Nationally, wind and solar account for only 18% of the electricity generated. But in Texas, they account for 34%. Take Texas out of the national numbers, and the Texas output of renewables more than doubles that of the rest of the national grid. Unlike the previous two examples, the problems caused by renewables in Texas are not projected, they are real, causing harm and imposing significant costs on the Texas economy today.
Most, though not all, of the thermal-focused subsidies in Figure 5 can be attributed to the reaction to renewables—some are other socialized costs built into the system. Taking the average from 2014 through 2018, before renewables reached 20% penetration on the grid, provides a rough estimate of $1 billion of costs not attributable to renewables. Subtracting these costs from Figure 5, suggests that the cost of Texas’ efforts to avoid and correct the harm imposed by renewables from 2019 through 2023 averaged about $9.6 billion a year, for a total cost of $48.4 billion. And more is coming in future years.

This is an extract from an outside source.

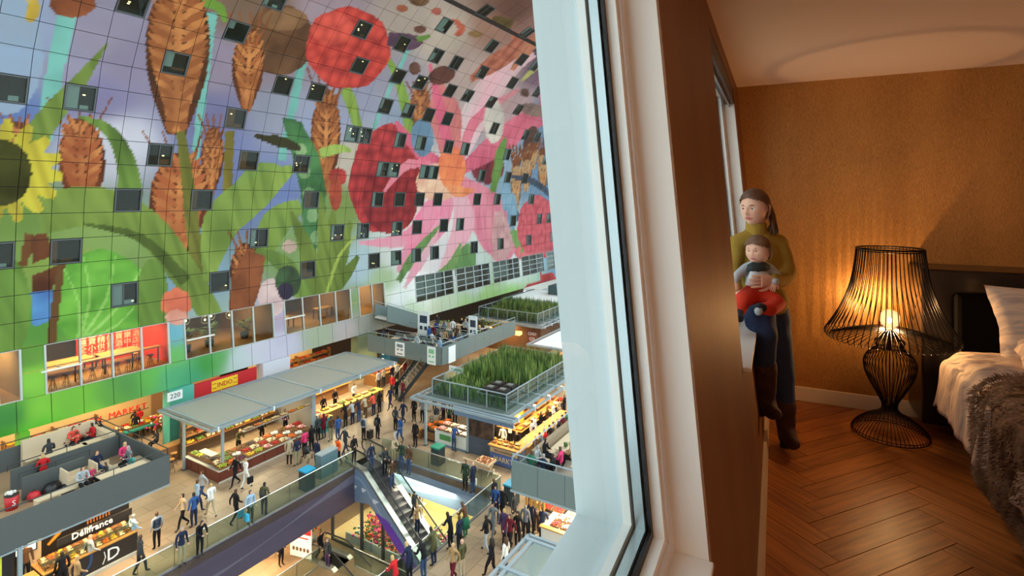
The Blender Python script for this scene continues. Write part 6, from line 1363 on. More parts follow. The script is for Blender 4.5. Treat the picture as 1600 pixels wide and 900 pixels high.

Texas policymakers might have somewhat missed the mark in dealing with the reliability problems caused by wind and solar generation; the actual costs might be higher or lower. But the concerns about the effects on grid reliability are real and Texas provides the best example of the real-world costs of dealing with them. The costs are real and must be paid for by Texans.
Conclusion
The data make it clear that the only possible rationale for renewable energy—making significant reductions of CO2 emissions—cannot be achieved. The costs of attempting to do this with renewables are already imposing heavy costs on economies across the world and will rapidly escalate as the grid penetration of renewables increases. As several European countries have already experienced as they plunged into energy poverty, the costs are simply too great for any society to pay.